Menuda se ha liado con la visita al Vaticano de la presidenta de la Diputación, María Teresa Martín Pozo, y del séquito que la acompañó para entregar al Papa Francisco una capa alistana. Que si se ha utilizado la visita para beneficio personal y político, que si el cortejo que la acompañaba estaba sesgado, que si el coste económico del viaje ha sido desproporcionado, que si aquello y lo de más allá. En fin, que, como suele ocurrir en muchas más ocasiones de lo que parece, nunca llueve a gusto de todos. Y con la bendita capa ha vuelto a suceder una vez más. Porque el rifirrafe que se ha montado no es nuevo: siempre que ha habido una ceremonia de entrega de la capa alistana a un político o a alguna persona de reconocido prestigio, se ha armado la marimorena. Vamos, como diría el otro: ¡la de Dios es Cristo!
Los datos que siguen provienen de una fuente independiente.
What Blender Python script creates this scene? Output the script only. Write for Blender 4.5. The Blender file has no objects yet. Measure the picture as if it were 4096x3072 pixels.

Y algunos, con toda la razón del mundo, pensarán que si una capa, una bendita capa alistana, ha sido capaz de levantar tan agrias polvaredas en estas tierras, ¿qué no sucederá cuando se diriman asuntos de mayor enjundia?

Siento discrepar de las voces que han mostrado su enojo por la visita al Vaticano. La capa alistana y todo lo que ella significa no ha podido tener un mejor altavoz para darse a conocer. Mi querida capa alistana se merecía eso y mucho más. Que una de las señas de identidad de una de las comarcas de España con tan serios problemas, como la despoblación, la huida de jóvenes hacia otras zonas, la crisis de la agricultura tradicional, la escasez de alternativas de empleo o las deficientes infraestructuras públicas, por citar solo unos cuantos ejemplos, haya conseguido poner en el mapa a la comarca de Aliste a través de la difusión de una prenda tradicional que, al menos entre nosotros, ha conseguido convertirse en un símbolo del patrimonio cultural de un territorio, ¿no debería haber servido para sacar pecho y disfrutar con lo que ello significa? Pues no. Hemos vuelto a demostrar que nosotros somos los peores embajadores de nuestros propios recursos. Porque en vez de sumar, nos encanta restar. Y así, claro, poco podemos hacer.
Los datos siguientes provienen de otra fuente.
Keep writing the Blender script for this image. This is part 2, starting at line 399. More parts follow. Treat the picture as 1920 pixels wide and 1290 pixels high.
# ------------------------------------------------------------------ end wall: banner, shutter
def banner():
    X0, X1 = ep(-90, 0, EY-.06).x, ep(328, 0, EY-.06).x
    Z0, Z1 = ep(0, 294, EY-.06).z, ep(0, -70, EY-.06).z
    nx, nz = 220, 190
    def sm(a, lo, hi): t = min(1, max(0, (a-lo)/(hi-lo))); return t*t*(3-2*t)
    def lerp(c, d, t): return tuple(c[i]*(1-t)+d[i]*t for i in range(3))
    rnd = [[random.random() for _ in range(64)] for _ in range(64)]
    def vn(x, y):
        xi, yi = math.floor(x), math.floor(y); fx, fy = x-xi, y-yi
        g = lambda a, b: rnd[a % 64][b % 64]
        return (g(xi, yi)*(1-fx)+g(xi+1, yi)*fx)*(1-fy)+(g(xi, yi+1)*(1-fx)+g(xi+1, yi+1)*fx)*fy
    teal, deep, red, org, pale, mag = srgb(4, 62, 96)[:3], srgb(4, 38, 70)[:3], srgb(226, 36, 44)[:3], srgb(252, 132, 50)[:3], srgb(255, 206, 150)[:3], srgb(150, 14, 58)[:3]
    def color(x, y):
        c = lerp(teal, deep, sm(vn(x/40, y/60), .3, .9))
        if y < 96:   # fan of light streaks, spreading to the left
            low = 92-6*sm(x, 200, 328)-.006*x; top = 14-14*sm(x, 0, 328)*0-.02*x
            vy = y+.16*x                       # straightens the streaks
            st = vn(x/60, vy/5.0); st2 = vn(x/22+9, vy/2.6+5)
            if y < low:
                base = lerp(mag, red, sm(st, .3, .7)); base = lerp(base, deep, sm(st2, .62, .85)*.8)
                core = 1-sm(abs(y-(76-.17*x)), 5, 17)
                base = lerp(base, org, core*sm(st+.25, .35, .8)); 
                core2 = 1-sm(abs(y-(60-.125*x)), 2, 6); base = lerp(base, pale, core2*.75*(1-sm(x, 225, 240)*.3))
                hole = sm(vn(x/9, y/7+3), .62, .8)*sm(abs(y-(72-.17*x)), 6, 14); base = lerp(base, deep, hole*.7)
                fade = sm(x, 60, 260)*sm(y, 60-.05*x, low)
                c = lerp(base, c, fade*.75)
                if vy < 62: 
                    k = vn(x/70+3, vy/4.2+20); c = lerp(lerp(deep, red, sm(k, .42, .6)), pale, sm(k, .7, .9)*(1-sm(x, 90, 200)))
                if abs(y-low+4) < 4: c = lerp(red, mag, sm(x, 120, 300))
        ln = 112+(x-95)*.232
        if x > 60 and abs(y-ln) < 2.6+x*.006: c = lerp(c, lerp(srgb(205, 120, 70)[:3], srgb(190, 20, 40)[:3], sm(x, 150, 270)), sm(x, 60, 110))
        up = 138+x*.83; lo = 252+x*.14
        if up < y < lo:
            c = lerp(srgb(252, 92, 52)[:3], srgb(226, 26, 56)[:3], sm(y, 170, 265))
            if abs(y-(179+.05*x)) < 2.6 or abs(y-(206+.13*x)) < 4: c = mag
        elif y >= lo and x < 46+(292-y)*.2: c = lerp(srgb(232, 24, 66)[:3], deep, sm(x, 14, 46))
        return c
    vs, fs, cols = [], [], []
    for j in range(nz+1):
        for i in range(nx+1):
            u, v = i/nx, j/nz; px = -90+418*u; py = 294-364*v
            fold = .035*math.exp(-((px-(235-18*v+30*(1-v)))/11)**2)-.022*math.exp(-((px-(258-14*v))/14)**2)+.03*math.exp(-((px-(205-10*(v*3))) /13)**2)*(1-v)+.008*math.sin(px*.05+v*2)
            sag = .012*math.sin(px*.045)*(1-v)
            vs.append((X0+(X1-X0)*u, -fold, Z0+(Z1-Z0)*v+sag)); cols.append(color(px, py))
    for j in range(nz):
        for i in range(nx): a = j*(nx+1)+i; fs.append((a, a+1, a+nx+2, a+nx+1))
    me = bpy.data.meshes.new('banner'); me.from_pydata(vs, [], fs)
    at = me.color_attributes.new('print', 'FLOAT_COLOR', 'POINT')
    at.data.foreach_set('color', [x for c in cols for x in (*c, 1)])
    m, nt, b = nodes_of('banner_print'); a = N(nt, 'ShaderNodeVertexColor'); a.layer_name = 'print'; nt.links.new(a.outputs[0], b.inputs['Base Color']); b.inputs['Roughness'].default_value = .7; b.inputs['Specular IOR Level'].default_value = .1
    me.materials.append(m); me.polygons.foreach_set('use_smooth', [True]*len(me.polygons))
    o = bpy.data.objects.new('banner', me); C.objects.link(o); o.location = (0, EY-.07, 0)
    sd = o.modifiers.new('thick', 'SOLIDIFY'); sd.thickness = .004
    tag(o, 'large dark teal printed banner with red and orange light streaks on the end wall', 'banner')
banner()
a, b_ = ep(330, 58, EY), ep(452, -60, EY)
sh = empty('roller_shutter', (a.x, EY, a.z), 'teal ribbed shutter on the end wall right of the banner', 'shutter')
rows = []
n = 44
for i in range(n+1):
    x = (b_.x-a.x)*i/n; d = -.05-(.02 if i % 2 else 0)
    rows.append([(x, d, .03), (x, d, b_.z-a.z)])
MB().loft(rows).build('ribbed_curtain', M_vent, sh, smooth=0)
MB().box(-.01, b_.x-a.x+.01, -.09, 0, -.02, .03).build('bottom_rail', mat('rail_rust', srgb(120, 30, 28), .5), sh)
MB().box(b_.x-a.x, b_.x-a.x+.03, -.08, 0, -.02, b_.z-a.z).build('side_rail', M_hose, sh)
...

Hace unas semanas tuve la ocasión de practicar un juego de simulación sobre la importancia de la colaboración en dos escenarios diferentes. El juego lo aprendí en 2017 en un curso de formación para docentes universitarios que impartió una experta en estos asuntos. (Leerá estas líneas y se reconocerá). Me encantó tanto la experiencia que siempre que tengo la ocasión trato de aplicarla en los ambientes más insospechados que puedan imaginarse: con chavales, jóvenes o adultos, en mis clases en la Universidad o en conferencias y foros de opinión, en espacios cerrados o incluso, como sucedió este verano, al aire libre. El juego es muy simple y, sin embargo, cuando finaliza, la gente queda con la boca abierta por las lecciones y aprendizajes que pueden obtenerse. En apenas cinco, diez o quinces minutos se puede aprender mucho más que con una charla sobre la importancia de la colaboración a la hora de impulsar procesos de desarrollo local. Pues bien, la polémica sobre mi apreciada capa alistana es un buen ejemplo. ¿Aprenderemos?